» **What the task asks**
Take the lines of the data below from the very first through the line containing "SUN_EL = math.radians(47.0)" and output them exactly, pictures excluded.

» **Dataset excerpt**
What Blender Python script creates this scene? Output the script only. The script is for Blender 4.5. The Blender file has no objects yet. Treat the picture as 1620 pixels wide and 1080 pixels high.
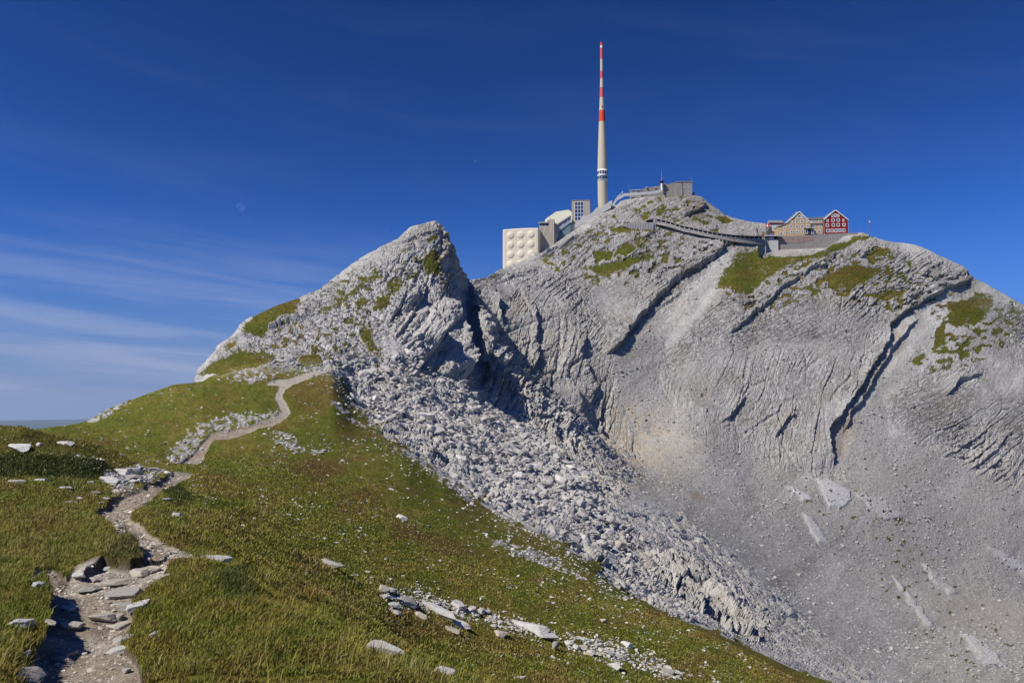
import bpy, bmesh, math, random, time
import numpy as np
from mathutils import Vector, Matrix

# ------------------------------------------------------------------ camera, sky, sun, exposure
SC = bpy.context.scene
COL = SC.collection
F = 1300.0; CU, CV = 810.0, 540.0
PITCH = math.atan(88.0 / F)
CP, SP = math.cos(PITCH), math.sin(PITCH)

cam_d = bpy.data.cameras.new('camera')
cam_d.sensor_width = 36.0
cam_d.lens = 36.0 * F / 1620.0
cam_d.clip_start = 0.1
cam_d.clip_end = 200000.0
cam = bpy.data.objects.new('camera', cam_d)
COL.objects.link(cam)
cam.location = (0, 0, 0)
cam.rotation_euler = (math.radians(90) + PITCH, 0, 0)
SC.camera = cam

SUN_AZ = math.radians(-126.0)      # from +Y (view direction) towards +X; negative = to the left
SUN_EL = math.radians(47.0)

W = bpy.data.worlds.new('World'); SC.world = W; W.use_nodes = True
wn = W.node_tree; wn.nodes.clear()
def N(tree, typ, **kw):
    n = tree.nodes.new(typ)
    for k, v in kw.items():
        if k.startswith('i_'):
            n.inputs[int(k[2:]) if k[2:].isdigit() else k[2:]].default_value = v
        else:
            setattr(n, k, v)
    return n
sky = N(wn, 'ShaderNodeTexSky', sky_type='NISHITA', sun_disc=False)
sky.sun_elevation = SUN_EL
sky.sun_rotation = SUN_AZ
sky.altitude = 2450.0
sky.air_density = 1.0
sky.dust_density = 0.0
sky.ozone_density = 4.0
def build_sky():
    L = wn.links.new
    tc = N(wn, 'ShaderNodeTexCoord')
    sep = N(wn, 'ShaderNodeSeparateXYZ'); L(tc.outputs['Generated'], sep.inputs[0])
    # look a little above the true direction: the thin, clean air of a summit has no bright haze band
    up = N(wn, 'ShaderNodeVectorMath', operation='MULTIPLY_ADD'); L(tc.outputs['Generated'], up.inputs[0])
    up.inputs[1].default_value = (1, 1, SKY_LIFT[0]); up.inputs[2].default_value = (0, 0, SKY_LIFT[1])
    upn = N(wn, 'ShaderNodeVectorMath', operation='NORMALIZE'); L(up.outputs[0], upn.inputs[0]); L(upn.outputs[0], sky.inputs['Vector'])
    az = N(wn, 'ShaderNodeMath', operation='ARCTAN2'); L(sep.outputs[0], az.inputs[0]); L(sep.outputs[1], az.inputs[1])
    el = N(wn, 'ShaderNodeMath', operation='ARCSINE'); L(sep.outputs[2], el.inputs[0])
    # cirrus: long streaks in azimuth, thin in elevation, slightly tilted
    tilt = N(wn, 'ShaderNodeMath', operation='MULTIPLY_ADD', i_1=0.10); L(az.outputs[0], tilt.inputs[0]); L(el.outputs[0], tilt.inputs[2])
    cmb = N(wn, 'ShaderNodeCombineXYZ'); L(az.outputs[0], cmb.inputs[0]); L(tilt.outputs[0], cmb.inputs[1])
    mp = N(wn, 'ShaderNodeMapping'); mp.inputs['Scale'].default_value = (2.6, 36.0, 1.0); mp.inputs['Location'].default_value = (3.3, 1.7, 0.0)
    L(cmb.outputs[0], mp.inputs[0])
    nz = N(wn, 'ShaderNodeTexNoise', i_Scale=1.0, i_Detail=7.0, i_Roughness=0.55, i_Distortion=0.5); L(mp.outputs[0], nz.inputs['Vector'])
    r1 = N(wn, 'ShaderNodeMapRange', interpolation_type='SMOOTHSTEP'); L(nz.outputs['Fac'], r1.inputs[0])
    r1.inputs[1].default_value = 0.33; r1.inputs[2].default_value = 0.74
    # where the cloud field lies: low in the sky on the left, thinning upwards and to the right
    m1 = N(wn, 'ShaderNodeMapRange', interpolation_type='SMOOTHSTEP'); L(el.outputs[0], m1.inputs[0])
    m1.inputs[1].default_value = 0.23; m1.inputs[2].default_value = 0.06
    m2 = N(wn, 'ShaderNodeMapRange', interpolation_type='SMOOTHSTEP'); L(az.outputs[0], m2.inputs[0])
    m2.inputs[1].default_value = 0.02; m2.inputs[2].default_value = -0.36
    a = N(wn, 'ShaderNodeMath', operation='MULTIPLY'); L(m1.outputs[0], a.inputs[0]); L(m2.outputs[0], a.inputs[1])
    # faint veil everywhere
    mp2 = N(wn, 'ShaderNodeMapping'); mp2.inputs['Scale'].default_value = (2.2, 12.0, 1.0); mp2.inputs['Location'].default_value = (8.1, 4.0, 0)
    L(cmb.outputs[0], mp2.inputs[0])
    nz2 = N(wn, 'ShaderNodeTexNoise', i_Scale=1.0, i_Detail=6.0, i_Roughness=0.6, i_Distortion=0.6); L(mp2.outputs[0], nz2.inputs['Vector'])
    r2 = N(wn, 'ShaderNodeMapRange', interpolation_type='SMOOTHSTEP'); L(nz2.outputs['Fac'], r2.inputs[0])
    r2.inputs[1].default_value = 0.46; r2.inputs[2].default_value = 0.85; r2.inputs[4].default_value = 0.05
    b = N(wn, 'ShaderNodeMath', operation='MULTIPLY'); L(r1.outputs[0], b.inputs[0]); L(a.outputs[0], b.inputs[1])
    c0 = N(wn, 'ShaderNodeMath', operation='MULTIPLY_ADD', i_1=0.62); L(b.outputs[0], c0.inputs[0]); L(r2.outputs[0], c0.inputs[2])
    # a broad milky veil low over the horizon on the left
    m3 = N(wn, 'ShaderNodeMapRange', interpolation_type='SMOOTHSTEP'); L(el.outputs[0], m3.inputs[0])
    m3.inputs[1].default_value = 0.12; m3.inputs[2].default_value = 0.0; m3.inputs[4].default_value = 0.30
    c = N(wn, 'ShaderNodeMath', operation='MULTIPLY_ADD', use_clamp=True); L(m3.outputs[0], c.inputs[0]); L(m2.outputs[0], c.inputs[1]); L(c0.outputs[0], c.inputs[2])
    hs = N(wn, 'ShaderNodeHueSaturation', i_Saturation=SKY_SAT, i_Hue=SKY_HUE, i_Value=SKY_VAL); L(sky.outputs[0], hs.inputs['Color'])
    gm0 = N(wn, 'ShaderNodeGamma', i_Gamma=SKY_GAMMA); L(hs.outputs[0], gm0.inputs[0])
    gm = N(wn, 'ShaderNodeVectorMath', operation='MULTIPLY'); L(gm0.outputs[0], gm.inputs[0]); gm.inputs[1].default_value = SKY_TINT
    hz = N(wn, 'ShaderNodeMapRange', interpolation_type='SMOOTHERSTEP'); L(el.outputs[0], hz.inputs[0])
    hz.inputs[1].default_value = 0.26; hz.inputs[2].default_value = -0.06; hz.inputs[4].default_value = HAZE[1]
    hm = N(wn, 'ShaderNodeMix', data_type='RGBA'); L(hz.outputs[0], hm.inputs[0]); L(gm.outputs[0], hm.inputs[6]); hm.inputs[7].default_value = HAZE[0]
    mix = N(wn, 'ShaderNodeMix', data_type='RGBA'); L(c.outputs[0], mix.inputs[0]); L(hm.outputs[2], mix.inputs[6])
    mix.inputs[7].default_value = CLOUD
    bg = N(wn, 'ShaderNodeBackground', i_Strength=SKY_STRENGTH); L(mix.outputs[2], bg.inputs[0])
    out = N(wn, 'ShaderNodeOutputWorld'); L(bg.outputs[0], out.inputs[0])
SKY_SAT, SKY_HUE, SKY_VAL, SKY_GAMMA = 1.0, 0.5, 0.45, 2.2
SKY_LIFT = (0.95, 0.13)
SKY_TINT = (0.86, 1.10, 1.02)
HAZE = ((0.84, 1.50, 2.75, 1), 0.95)
CLOUD = (2.6, 3.0, 4.4, 1)
SKY_STRENGTH = 0.142
build_sky()

sun_d = bpy.data.lights.new('sun', 'SUN')
sun_d.energy = 5.0; sun_d.angle = math.radians(0.53); sun_d.color = (1.0, 0.935, 0.83)
sun = bpy.data.objects.new('sun', sun_d); COL.objects.link(sun)
SUN_DIR = Vector((math.sin(SUN_AZ) * math.cos(SUN_EL), math.cos(SUN_AZ) * math.cos(SUN_EL), math.sin(SUN_EL)))
sun.rotation_euler = SUN_DIR.to_track_quat('Z', 'Y').to_euler()
sun.location = SUN_DIR * 500

SC.view_settings.view_transform = 'Standard'
SC.view_settings.look = 'None'
SC.view_settings.exposure = 0.0
SC.view_settings.gamma = 1.0
SC.view_settings.use_curve_mapping = False
SC.render.engine = 'CYCLES'
SC.cycles.max_bounces = 4; SC.cycles.diffuse_bounces = 2
SC.cycles.transparent_max_bounces = 8

# ------------------------------------------------------------------ helpers
def P(u, v, y):
    """the point at distance y along the view that the photograph shows at pixel u, v"""
    xc = (u - CU) / F; yc = (CV - v) / F
    Y = CP - yc * SP; Z = SP + yc * CP
    s = y / Y
    return Vector((xc * s, y, Z * s))
def proj(X, Y, Z):
    D = Y * CP + Z * SP
    return CU + F * X / D, CV - F * (-Y * SP + Z * CP) / D

def pchip(x, y, q):
    x = np.asarray(x, float); y = np.asarray(y, float)
    h = np.diff(x); d = np.diff(y) / h
    m = np.zeros_like(y)
    for i in range(1, len(x) - 1):
        if d[i-1] * d[i] > 0:
            w1 = 2 * h[i] + h[i-1]; w2 = h[i] + 2 * h[i-1]
            m[i] = (w1 + w2) / (w1 / d[i-1] + w2 / d[i])
    m[0] = d[0]; m[-1] = d[-1]
    q = np.clip(q, x[0], x[-1])
    i = np.clip(np.searchsorted(x, q) - 1, 0, len(x) - 2)
    t = (q - x[i]) / h[i]
    t2, t3 = t * t, t * t * t
    return (2*t3 - 3*t2 + 1) * y[i] + (t3 - 2*t2 + t) * h[i] * m[i] + (3*t2 - 2*t3) * y[i+1] + (t3 - t2) * h[i] * m[i+1]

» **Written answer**
What Blender Python script creates this scene? Output the script only. The script is for Blender 4.5. The Blender file has no objects yet. Treat the picture as 1620 pixels wide and 1080 pixels high.
import bpy, bmesh, math, random, time
import numpy as np
from mathutils import Vector, Matrix

# ------------------------------------------------------------------ camera, sky, sun, exposure
SC = bpy.context.scene
COL = SC.collection
F = 1300.0; CU, CV = 810.0, 540.0
PITCH = math.atan(88.0 / F)
CP, SP = math.cos(PITCH), math.sin(PITCH)

cam_d = bpy.data.cameras.new('camera')
cam_d.sensor_width = 36.0
cam_d.lens = 36.0 * F / 1620.0
cam_d.clip_start = 0.1
cam_d.clip_end = 200000.0
cam = bpy.data.objects.new('camera', cam_d)
COL.objects.link(cam)
cam.location = (0, 0, 0)
cam.rotation_euler = (math.radians(90) + PITCH, 0, 0)
SC.camera = cam

SUN_AZ = math.radians(-126.0)      # from +Y (view direction) towards +X; negative = to the left
SUN_EL = math.radians(47.0)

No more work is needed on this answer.